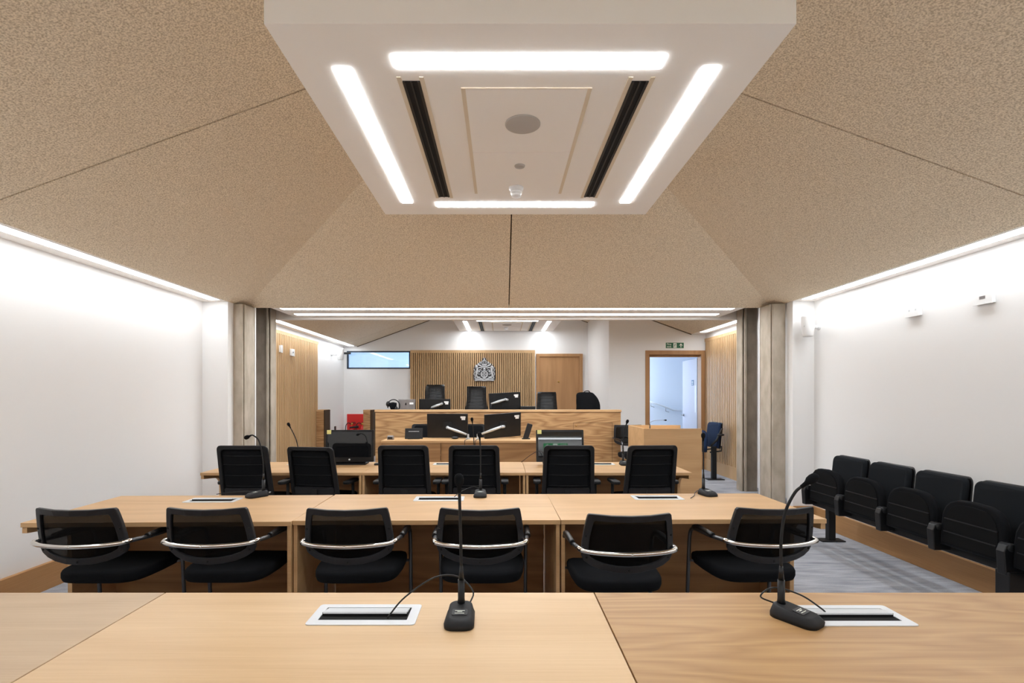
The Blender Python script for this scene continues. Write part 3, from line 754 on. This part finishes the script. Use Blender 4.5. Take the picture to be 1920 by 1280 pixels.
spots = [(-2.33, 4.64, 0, 'leftmost of the six'), (-1.765, 4.80, math.radians(-8), 'second from the left, turned slightly'),
         (-.887, 4.66, 0, 'third from the left'), (-.247, 4.66, 0, 'fourth from the left'),
         (.615, 4.66, math.radians(-2), 'fifth from the left, before the right monitor'), (1.36, 4.66, math.radians(4), 'rightmost of the six, before the witness stand')]
for k, (x, y, rz, w) in enumerate(spots):
    lab = 'black high-backed task chair at the third row, ' + w
    if k == 0: tc_.location = (x, y, 0); tc_.rotation_euler = (0, 0, rz); tag(tc_, lab, group=G)
    else:
        q_ = dup(tc_, (x, y, 0), rz, lab, G)
        if k == 1: q_.scale = (1, 1, .972)      # set a little lower
# clerk chairs: same family, behind the clerk desk, turned to face the room
_c1 = dup(tc_, (-1.10, 7.40, FB), PI, 'black chair behind the clerk desk, left one beside the tablet stand', 'chairs behind the clerk desk')
_c2 = dup(tc_, (-.47, 7.40, FB), PI, 'black chair behind the clerk desk, between the two monitors', 'chairs behind the clerk desk')
_c1.scale = _c2.scale = (1, .8, .86)
# chair beside the witness stand
wc = dup(vc, (1.75, 7.05, FB), math.radians(12), 'black mesh chair with chrome frame standing left of the witness stand')
wc.location = (1.90, 7.50, FB); wc.rotation_euler = (0, 0, PI+.15); del wc['group']

# ------------------------------------------------------------------ tip-up seats on the right wall
def tip_seat(name, label, loc, fab, fab2):
    t = thing(name, label, 'seat', loc)
    # folded seat pan: arched plate across y
    def arch(w, z0, z1, n=10):
        pts = [(-w, z0), (w, z0)]
        for k in range(n+1):
            a = k/n*PI; c, s_ = math.cos(a), math.sin(a)
            pts.append((w*math.copysign(abs(c)**.6, c), z1-.19+.19*abs(s_)**.8))
        return pts
    rings = []
    for x, q in ((.0, .94), (.008, 1.0), (.04, 1.0), (.055, .96), (.06, .88)):
        rings.append([(x+.06*(z-.42), y*q, .58+(z-.58)*q) for y, z in arch(.228, .425, .765)])
    MB().stack(rings).build('seat_pan', M[fab], t)
    inner = arch(.195, .45, .735)
    MB().stack([[(x+.06*(z-.42), y, z) for y, z in inner] for x in (-.006, .003)], False).build('pan_shell', M['shell'], t, .003)
    for z in (.618, .528):
        MB().box(-.012+.06*(z-.42), -.005+.06*(z-.42), -.19, .19, z-.004, z+.004).build('pan_rib', M['frame'], t)
    # back cushion, slightly dished
    rings = []
    for dx_, q in ((0, .95), (.012, 1), (.035, 1), (.05, .96)):
        r = []
        for y, z in rrect(.44*q, .40*q, .05*q, 5, 0, .68):
            r.append((.20+dx_+.10*(z-.5)+.03*(1-(y/.22)**2), y, z))
        rings.append(r)
    MB().stack(rings).build('back_cushion', M[fab2], t)
    MB().stack([[(.262+.10*(z-.5)+.03*(1-(y/.22)**2)+dx_, y, z) for y, z in rrect(.45, .41, .05, 5, 0, .68)] for dx_ in (-.008, .004)], False).build('back_shell', M['black'], t)
    for s in (-1, 1):
        MB().tube([(.30, s*.17, .52), (.30, s*.17, .44), (.12, s*.17, .42)], .012, 8).build('back_bracket', M['black'], t)
    return t
XD = 3.13
G = 'tip-up seats along the right wall'
seats = []
words_ = ('farthest from the camera', 'second from the far end', 'middle one of five', 'second from the right edge', 'nearest, cut off by the right edge')
for k in range(5):
    y = 4.905-.51*k; lab = 'black tip-up seat on the right wall, ' + words_[k]
    if k == 0: s0 = tip_seat('tip_up_seat', lab, (XD, y, 0), 'fabric', 'fabric2'); tag(s0, group=G)
    else: dup(s0, (XD, y, 0), 0, lab, G)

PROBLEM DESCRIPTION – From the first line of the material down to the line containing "wc.location = (1.90, 7.50, FB);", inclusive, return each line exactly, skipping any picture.

WRITTEN RESPONSE –
The Blender Python script for this scene continues. Write part 3, from line 754 on. This part finishes the script. Use Blender 4.5. Take the picture to be 1920 by 1280 pixels.
spots = [(-2.33, 4.64, 0, 'leftmost of the six'), (-1.765, 4.80, math.radians(-8), 'second from the left, turned slightly'),
         (-.887, 4.66, 0, 'third from the left'), (-.247, 4.66, 0, 'fourth from the left'),
         (.615, 4.66, math.radians(-2), 'fifth from the left, before the right monitor'), (1.36, 4.66, math.radians(4), 'rightmost of the six, before the witness stand')]
for k, (x, y, rz, w) in enumerate(spots):
    lab = 'black high-backed task chair at the third row, ' + w
    if k == 0: tc_.location = (x, y, 0); tc_.rotation_euler = (0, 0, rz); tag(tc_, lab, group=G)
    else:
        q_ = dup(tc_, (x, y, 0), rz, lab, G)
        if k == 1: q_.scale = (1, 1, .972)      # set a little lower
# clerk chairs: same family, behind the clerk desk, turned to face the room
_c1 = dup(tc_, (-1.10, 7.40, FB), PI, 'black chair behind the clerk desk, left one beside the tablet stand', 'chairs behind the clerk desk')
_c2 = dup(tc_, (-.47, 7.40, FB), PI, 'black chair behind the clerk desk, between the two monitors', 'chairs behind the clerk desk')
_c1.scale = _c2.scale = (1, .8, .86)
# chair beside the witness stand
wc = dup(vc, (1.75, 7.05, FB), math.radians(12), 'black mesh chair with chrome frame standing left of the witness stand')
wc.location = (1.90, 7.50, FB); wc.rotation_euler = (0, 0, PI+.15); del wc['group']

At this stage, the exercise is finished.